The high proportion of plant species present in the hedgerow systems clearly emphasises their role as (surrogate) habitat in the open landscape. The observed increase in plant species richness over a period of 40 years in hedgerow systems – opposite to the trend in nearby forests – indicates their importance as refugia and source habitats for plant species of both the open and closed habitats. Hedgerow trees are exposed to substantial solar radiation and consequently develop heavy crowns, resulting in higher proportions of branch wood (logs with diameter < 7 cm) compared to forest trees. Tree densities in hedgerow systems are high and hedgerow trees show a continuous diameter growth with aging, resulting in high yearly wood increments and carbon sequestration rates in their above-ground biomass. In addition, also in the hedgerow soil, carbon is sequestered through decomposition processes resulting in significantly higher soil carbon stocks compared to grass margins.

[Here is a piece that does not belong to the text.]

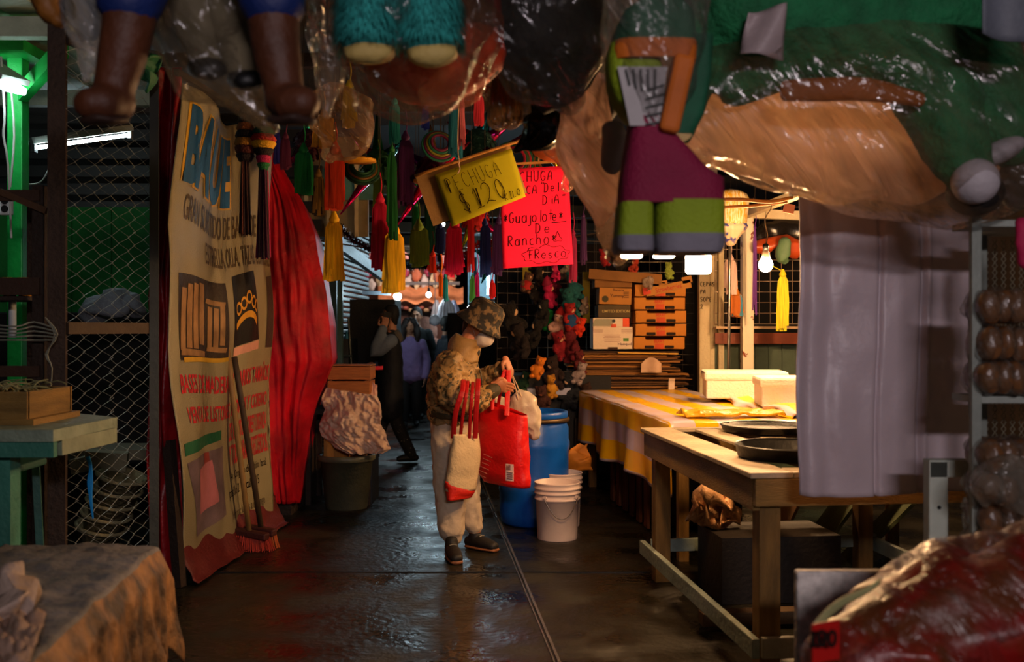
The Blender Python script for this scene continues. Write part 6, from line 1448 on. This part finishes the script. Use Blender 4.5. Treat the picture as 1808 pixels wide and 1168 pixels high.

Our findings help to underpin the multifunctional value of hedgerow systems in agricultural lands. We argue that hedgerow conservation will benefit biodiversity at the landscape level. Also, it could be very interesting to include hedgerow systems in landscape biomass budgets, using hedgerow-specific allometries (wood increments, proportion branch wood). Moreover, hedgerow systems represent non-negligible carbon stocks in biomass and soil and should be included in national carbon budgets.